**EXERCISE REQUIREMENTS:** Please output exactly the lines of the material from the first through the line containing "return mth('MULTIPLY', mapr(k, lo, hi), amt)", and nothing more.

● ● ● ● ●

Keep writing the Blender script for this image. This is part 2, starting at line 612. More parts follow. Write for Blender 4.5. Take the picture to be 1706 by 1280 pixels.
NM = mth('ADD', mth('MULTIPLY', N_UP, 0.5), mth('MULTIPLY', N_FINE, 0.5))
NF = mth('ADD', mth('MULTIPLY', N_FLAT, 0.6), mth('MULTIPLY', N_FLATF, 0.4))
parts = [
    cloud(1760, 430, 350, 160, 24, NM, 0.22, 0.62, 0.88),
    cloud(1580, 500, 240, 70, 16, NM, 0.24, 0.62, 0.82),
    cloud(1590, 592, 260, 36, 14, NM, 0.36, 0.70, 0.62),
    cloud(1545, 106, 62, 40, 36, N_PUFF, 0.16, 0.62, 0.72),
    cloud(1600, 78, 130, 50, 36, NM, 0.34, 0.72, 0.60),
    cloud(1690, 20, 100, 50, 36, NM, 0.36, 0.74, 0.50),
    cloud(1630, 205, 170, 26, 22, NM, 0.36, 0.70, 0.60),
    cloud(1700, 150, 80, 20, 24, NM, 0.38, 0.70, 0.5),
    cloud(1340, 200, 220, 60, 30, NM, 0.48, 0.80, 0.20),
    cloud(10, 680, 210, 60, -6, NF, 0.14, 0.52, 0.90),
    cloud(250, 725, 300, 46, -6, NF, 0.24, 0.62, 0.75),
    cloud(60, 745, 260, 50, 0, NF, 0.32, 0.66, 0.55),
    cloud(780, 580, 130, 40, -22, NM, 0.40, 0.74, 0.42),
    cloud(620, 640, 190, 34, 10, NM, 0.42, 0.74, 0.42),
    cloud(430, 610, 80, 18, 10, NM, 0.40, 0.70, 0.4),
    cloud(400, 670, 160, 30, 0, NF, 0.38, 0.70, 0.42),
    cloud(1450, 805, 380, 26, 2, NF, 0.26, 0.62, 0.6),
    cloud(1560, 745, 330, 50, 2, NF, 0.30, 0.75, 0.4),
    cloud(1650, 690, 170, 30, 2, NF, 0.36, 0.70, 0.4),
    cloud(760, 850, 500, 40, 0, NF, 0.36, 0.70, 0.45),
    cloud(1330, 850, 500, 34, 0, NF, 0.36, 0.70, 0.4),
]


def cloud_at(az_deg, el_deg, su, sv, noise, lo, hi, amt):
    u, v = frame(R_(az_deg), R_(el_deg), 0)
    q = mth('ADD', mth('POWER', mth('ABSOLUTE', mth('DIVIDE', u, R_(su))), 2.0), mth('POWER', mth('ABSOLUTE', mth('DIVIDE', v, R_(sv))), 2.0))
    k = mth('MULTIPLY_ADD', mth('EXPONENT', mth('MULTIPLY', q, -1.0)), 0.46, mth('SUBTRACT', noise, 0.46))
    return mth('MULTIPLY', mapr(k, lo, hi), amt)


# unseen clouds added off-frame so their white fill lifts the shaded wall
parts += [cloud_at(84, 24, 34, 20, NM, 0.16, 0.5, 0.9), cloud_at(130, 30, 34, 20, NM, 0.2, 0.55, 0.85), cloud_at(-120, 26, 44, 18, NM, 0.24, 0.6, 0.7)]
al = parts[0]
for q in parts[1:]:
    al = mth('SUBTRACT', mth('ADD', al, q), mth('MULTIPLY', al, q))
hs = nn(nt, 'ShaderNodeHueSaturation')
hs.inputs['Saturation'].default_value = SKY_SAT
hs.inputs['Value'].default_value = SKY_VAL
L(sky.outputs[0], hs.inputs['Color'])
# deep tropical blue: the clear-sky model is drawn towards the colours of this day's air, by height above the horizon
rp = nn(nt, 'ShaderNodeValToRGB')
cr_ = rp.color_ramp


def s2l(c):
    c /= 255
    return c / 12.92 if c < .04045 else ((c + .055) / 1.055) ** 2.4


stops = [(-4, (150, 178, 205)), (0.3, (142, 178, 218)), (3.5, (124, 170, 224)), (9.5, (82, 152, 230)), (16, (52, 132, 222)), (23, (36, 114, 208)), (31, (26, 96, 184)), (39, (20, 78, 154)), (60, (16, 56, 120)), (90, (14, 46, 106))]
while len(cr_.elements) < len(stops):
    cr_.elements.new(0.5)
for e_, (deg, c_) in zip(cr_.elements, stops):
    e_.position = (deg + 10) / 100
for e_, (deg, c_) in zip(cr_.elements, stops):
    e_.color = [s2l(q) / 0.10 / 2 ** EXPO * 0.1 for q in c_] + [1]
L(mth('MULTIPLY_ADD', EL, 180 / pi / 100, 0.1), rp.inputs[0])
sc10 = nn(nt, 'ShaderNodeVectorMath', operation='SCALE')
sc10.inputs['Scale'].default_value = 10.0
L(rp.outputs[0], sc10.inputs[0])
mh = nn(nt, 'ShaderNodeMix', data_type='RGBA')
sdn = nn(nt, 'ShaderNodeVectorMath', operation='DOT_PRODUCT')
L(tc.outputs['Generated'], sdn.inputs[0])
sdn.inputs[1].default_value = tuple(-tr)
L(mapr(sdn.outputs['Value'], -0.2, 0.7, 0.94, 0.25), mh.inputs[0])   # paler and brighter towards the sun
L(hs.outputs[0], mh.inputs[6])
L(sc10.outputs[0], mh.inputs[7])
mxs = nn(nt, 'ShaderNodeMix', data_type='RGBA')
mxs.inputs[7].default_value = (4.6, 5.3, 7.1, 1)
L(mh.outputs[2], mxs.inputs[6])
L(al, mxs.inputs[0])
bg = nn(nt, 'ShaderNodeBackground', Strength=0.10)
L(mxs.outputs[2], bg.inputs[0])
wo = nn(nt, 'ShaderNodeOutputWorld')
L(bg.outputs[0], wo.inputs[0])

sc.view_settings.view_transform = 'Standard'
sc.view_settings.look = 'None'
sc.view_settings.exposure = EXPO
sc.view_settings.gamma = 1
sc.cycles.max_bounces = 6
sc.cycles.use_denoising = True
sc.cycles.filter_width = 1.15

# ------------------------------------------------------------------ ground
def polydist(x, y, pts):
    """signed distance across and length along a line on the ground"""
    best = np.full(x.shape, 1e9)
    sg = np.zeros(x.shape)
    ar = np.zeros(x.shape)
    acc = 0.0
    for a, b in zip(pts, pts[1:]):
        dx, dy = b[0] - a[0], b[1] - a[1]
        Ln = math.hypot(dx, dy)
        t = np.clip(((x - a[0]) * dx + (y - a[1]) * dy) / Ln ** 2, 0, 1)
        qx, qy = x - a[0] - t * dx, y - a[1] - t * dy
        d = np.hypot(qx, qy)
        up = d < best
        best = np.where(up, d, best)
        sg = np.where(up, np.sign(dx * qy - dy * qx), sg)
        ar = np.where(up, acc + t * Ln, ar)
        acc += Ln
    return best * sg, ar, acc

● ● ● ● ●

**EXERCISE ANSWER:**
Keep writing the Blender script for this image. This is part 2, starting at line 612. More parts follow. Write for Blender 4.5. Take the picture to be 1706 by 1280 pixels.
NM = mth('ADD', mth('MULTIPLY', N_UP, 0.5), mth('MULTIPLY', N_FINE, 0.5))
NF = mth('ADD', mth('MULTIPLY', N_FLAT, 0.6), mth('MULTIPLY', N_FLATF, 0.4))
parts = [
    cloud(1760, 430, 350, 160, 24, NM, 0.22, 0.62, 0.88),
    cloud(1580, 500, 240, 70, 16, NM, 0.24, 0.62, 0.82),
    cloud(1590, 592, 260, 36, 14, NM, 0.36, 0.70, 0.62),
    cloud(1545, 106, 62, 40, 36, N_PUFF, 0.16, 0.62, 0.72),
    cloud(1600, 78, 130, 50, 36, NM, 0.34, 0.72, 0.60),
    cloud(1690, 20, 100, 50, 36, NM, 0.36, 0.74, 0.50),
    cloud(1630, 205, 170, 26, 22, NM, 0.36, 0.70, 0.60),
    cloud(1700, 150, 80, 20, 24, NM, 0.38, 0.70, 0.5),
    cloud(1340, 200, 220, 60, 30, NM, 0.48, 0.80, 0.20),
    cloud(10, 680, 210, 60, -6, NF, 0.14, 0.52, 0.90),
    cloud(250, 725, 300, 46, -6, NF, 0.24, 0.62, 0.75),
    cloud(60, 745, 260, 50, 0, NF, 0.32, 0.66, 0.55),
    cloud(780, 580, 130, 40, -22, NM, 0.40, 0.74, 0.42),
    cloud(620, 640, 190, 34, 10, NM, 0.42, 0.74, 0.42),
    cloud(430, 610, 80, 18, 10, NM, 0.40, 0.70, 0.4),
    cloud(400, 670, 160, 30, 0, NF, 0.38, 0.70, 0.42),
    cloud(1450, 805, 380, 26, 2, NF, 0.26, 0.62, 0.6),
    cloud(1560, 745, 330, 50, 2, NF, 0.30, 0.75, 0.4),
    cloud(1650, 690, 170, 30, 2, NF, 0.36, 0.70, 0.4),
    cloud(760, 850, 500, 40, 0, NF, 0.36, 0.70, 0.45),
    cloud(1330, 850, 500, 34, 0, NF, 0.36, 0.70, 0.4),
]


def cloud_at(az_deg, el_deg, su, sv, noise, lo, hi, amt):
    u, v = frame(R_(az_deg), R_(el_deg), 0)
    q = mth('ADD', mth('POWER', mth('ABSOLUTE', mth('DIVIDE', u, R_(su))), 2.0), mth('POWER', mth('ABSOLUTE', mth('DIVIDE', v, R_(sv))), 2.0))
    k = mth('MULTIPLY_ADD', mth('EXPONENT', mth('MULTIPLY', q, -1.0)), 0.46, mth('SUBTRACT', noise, 0.46))
    return mth('MULTIPLY', mapr(k, lo, hi), amt)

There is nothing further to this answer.